第二は、「兄弟たちを愛し」。ここでは教会外ではなく、教会内における関係が言われている。互いに尊敬し合い、神の家族として愛し合いなさいということになるだろう。
第三は、「神を恐れ、王を尊びなさい」(新改訳2017「王を敬いなさい」)。王を尊び敬うのは、それが神が立てた権威だからである。ローマ13章1節には、「人はみな、上に立つ権威に従うべきです。神によらない権威はなく、存在している権威はすべて、神によって立てられたのです」とある。よって、神を恐れるなら、立てられた権威を尊ばなければならない。先に「王」とは「皇帝」を意味することを述べたが、ペテロの手紙執筆時代の皇帝は誰かと言えば、史上最悪の皇帝と言われた暴君ネロである。在位期間は54~68年。ネロは第5代皇帝として就任する。その政治は恐怖政治で、残虐非道であった。身内に対してもひどかった。兄を毒殺する。妃に自殺を強いて、腹を蹴って死亡させる。実母とは近親相姦の関係を結んだあげく暗殺する。夕闇が迫る頃、市中を徘徊し、乱暴を働き、物を盗む。
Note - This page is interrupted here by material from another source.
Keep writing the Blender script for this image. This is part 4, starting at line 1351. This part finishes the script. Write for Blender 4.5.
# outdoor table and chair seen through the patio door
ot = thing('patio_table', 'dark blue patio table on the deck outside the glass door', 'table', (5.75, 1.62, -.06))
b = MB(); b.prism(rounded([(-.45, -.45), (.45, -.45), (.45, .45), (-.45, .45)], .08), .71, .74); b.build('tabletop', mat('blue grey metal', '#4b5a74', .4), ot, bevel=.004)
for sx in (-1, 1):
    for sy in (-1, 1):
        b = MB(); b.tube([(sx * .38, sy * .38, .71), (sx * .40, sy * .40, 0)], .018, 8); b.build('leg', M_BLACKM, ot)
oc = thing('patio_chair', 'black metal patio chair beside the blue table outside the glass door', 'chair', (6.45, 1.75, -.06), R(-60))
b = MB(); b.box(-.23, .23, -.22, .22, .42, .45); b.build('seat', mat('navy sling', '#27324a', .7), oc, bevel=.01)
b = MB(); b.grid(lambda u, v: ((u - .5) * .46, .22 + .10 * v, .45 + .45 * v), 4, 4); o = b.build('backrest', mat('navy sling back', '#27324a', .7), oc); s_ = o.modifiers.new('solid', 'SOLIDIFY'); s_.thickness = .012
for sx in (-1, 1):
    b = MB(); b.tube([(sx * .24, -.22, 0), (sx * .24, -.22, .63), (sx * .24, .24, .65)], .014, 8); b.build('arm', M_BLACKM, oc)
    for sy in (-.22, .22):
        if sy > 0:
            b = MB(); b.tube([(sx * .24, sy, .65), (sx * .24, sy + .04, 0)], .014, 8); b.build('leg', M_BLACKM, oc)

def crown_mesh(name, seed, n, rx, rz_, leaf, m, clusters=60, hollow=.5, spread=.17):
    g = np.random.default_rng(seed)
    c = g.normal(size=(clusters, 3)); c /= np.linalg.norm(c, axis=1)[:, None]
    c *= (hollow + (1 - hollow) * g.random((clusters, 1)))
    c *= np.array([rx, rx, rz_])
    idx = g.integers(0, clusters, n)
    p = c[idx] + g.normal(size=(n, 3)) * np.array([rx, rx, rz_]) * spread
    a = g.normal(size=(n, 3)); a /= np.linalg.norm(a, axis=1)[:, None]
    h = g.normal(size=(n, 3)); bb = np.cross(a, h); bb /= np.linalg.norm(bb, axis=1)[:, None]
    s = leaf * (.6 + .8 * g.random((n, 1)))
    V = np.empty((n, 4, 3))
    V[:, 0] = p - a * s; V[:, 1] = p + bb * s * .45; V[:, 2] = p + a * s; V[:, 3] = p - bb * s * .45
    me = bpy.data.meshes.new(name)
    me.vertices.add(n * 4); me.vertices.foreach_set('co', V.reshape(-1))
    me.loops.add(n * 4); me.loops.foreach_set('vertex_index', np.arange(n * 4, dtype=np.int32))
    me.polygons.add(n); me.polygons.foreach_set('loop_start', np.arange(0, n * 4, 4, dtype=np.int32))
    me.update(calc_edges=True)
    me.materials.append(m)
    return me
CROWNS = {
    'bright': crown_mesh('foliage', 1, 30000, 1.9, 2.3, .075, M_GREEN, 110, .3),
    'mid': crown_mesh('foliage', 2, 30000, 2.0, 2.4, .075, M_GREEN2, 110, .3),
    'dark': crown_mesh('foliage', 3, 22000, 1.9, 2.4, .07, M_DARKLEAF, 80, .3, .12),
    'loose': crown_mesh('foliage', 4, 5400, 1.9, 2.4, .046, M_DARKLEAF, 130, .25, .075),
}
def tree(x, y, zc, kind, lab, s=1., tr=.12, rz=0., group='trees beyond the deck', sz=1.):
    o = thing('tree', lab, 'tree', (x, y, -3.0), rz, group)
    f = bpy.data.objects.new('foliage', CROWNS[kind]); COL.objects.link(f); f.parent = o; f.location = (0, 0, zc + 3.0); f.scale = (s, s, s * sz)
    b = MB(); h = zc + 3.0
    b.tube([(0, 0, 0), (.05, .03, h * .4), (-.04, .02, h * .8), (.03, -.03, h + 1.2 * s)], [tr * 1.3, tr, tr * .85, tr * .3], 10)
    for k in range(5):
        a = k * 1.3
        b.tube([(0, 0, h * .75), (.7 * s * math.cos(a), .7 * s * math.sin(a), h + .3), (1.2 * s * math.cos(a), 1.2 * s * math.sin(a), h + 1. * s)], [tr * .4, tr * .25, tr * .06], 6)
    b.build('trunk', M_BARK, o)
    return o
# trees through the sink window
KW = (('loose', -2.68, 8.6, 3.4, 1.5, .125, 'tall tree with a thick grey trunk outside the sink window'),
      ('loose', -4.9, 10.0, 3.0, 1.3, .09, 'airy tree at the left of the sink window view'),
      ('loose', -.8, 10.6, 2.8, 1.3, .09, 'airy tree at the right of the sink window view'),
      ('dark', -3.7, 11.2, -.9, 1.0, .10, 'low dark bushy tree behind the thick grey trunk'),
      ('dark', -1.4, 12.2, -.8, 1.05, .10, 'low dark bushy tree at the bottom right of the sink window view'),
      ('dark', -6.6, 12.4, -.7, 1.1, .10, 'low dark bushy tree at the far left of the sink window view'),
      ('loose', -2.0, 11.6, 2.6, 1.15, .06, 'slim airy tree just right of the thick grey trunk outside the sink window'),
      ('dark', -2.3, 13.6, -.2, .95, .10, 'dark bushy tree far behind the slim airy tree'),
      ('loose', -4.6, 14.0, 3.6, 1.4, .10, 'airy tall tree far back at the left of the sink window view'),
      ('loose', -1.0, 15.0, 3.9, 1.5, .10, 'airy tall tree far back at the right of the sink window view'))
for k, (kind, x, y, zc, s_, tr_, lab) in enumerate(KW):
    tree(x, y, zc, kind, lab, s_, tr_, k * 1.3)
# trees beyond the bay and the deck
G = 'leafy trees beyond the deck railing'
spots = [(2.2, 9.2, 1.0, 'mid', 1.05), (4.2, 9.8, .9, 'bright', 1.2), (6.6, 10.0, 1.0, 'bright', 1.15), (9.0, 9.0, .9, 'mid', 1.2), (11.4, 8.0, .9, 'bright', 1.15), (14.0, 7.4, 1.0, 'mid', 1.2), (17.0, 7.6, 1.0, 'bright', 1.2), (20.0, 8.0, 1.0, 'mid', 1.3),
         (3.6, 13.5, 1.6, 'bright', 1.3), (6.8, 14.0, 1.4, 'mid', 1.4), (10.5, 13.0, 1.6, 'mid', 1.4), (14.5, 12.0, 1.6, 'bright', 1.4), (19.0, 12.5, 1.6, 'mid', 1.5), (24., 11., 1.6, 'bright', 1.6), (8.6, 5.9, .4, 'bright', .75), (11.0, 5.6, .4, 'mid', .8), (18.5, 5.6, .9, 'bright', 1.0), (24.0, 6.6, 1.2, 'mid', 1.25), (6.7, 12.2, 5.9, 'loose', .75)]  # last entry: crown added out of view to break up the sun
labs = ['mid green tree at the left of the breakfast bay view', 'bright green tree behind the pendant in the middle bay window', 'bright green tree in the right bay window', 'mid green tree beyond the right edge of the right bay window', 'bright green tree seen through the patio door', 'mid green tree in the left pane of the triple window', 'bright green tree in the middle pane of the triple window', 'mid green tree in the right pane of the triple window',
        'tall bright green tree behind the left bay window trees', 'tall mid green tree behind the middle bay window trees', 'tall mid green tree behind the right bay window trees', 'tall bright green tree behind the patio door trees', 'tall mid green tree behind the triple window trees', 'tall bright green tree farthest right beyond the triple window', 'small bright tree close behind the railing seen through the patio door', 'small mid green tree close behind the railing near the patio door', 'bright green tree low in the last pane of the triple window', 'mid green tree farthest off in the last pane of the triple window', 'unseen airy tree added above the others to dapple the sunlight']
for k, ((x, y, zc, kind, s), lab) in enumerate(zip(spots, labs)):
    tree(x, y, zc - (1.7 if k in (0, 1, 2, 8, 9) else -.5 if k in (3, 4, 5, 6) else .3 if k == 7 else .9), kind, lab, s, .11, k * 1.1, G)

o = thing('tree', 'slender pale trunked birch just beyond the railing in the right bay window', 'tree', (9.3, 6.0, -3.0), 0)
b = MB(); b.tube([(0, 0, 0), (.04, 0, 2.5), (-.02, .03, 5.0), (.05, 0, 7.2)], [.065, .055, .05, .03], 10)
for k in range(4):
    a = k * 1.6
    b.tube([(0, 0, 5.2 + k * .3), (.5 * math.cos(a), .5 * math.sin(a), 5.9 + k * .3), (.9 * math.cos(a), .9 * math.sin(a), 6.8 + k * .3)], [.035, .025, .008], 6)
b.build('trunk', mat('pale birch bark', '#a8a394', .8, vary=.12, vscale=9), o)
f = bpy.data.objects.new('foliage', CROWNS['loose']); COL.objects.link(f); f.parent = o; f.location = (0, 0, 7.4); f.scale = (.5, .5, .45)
そうでない時は真昼から夜まで延々饗宴を続けた。余りに評判が悪く、それでクーデターが起きて、彼は追い込まれて自殺し、30歳でこの世を去る。彼の残虐非道ぶりを表す最も有名なエピソードは、実はキリスト者に対する迫害にあった。ネロはキリスト者に対して一番非情な扱いをした皇帝として知られている。その内容の紹介は別の機会にゆずるとして、伝承によれば、ペテロは皇帝ネロの迫害により殉教している。パウロもネロ皇帝の迫害のもとで殉教したと言われている。このペテロの手紙は、その迫害の兆候が表れだした頃に執筆されたのではないかと言われている。ペテロは当然のことながら、ネロの暴君ぶりを知っていた。にもかかわらず、「王を尊びなさい」と命じている。この命令もレベルが高い。その人の人格がどうの、道徳性がどうのではない。神が立てた権威であるゆえに、その立場を重んじなければならないわけである。キリストは十字架裁判において、ローマ総督ポンテオ・ピラトにこう言われたことがある。「もしそれが上から与えられているのでなかったら、あなたはわたしに対して、何の権威もありません」(ヨハネ19章11節)。ピラトの権威も神からのものであった。
以上、地上生活の原則、そして具体的に市民生活のあるべき姿というものを見てきた。聖書は堕落した生活を勧めていないのはもちろんのこと、厭世的に世との関わりを避けて生きることも勧めていない。世に無関心で生きることなく、また暴力に訴え世に反逆することもなく、真の自由人として隣人に仕え、社会にかかわり、法を順守し、善を行い、すべての人を敬い、神の家族を愛し、神を恐れ、立てられた権威を尊び、従うのである。すべては神がほめたたえられるためである。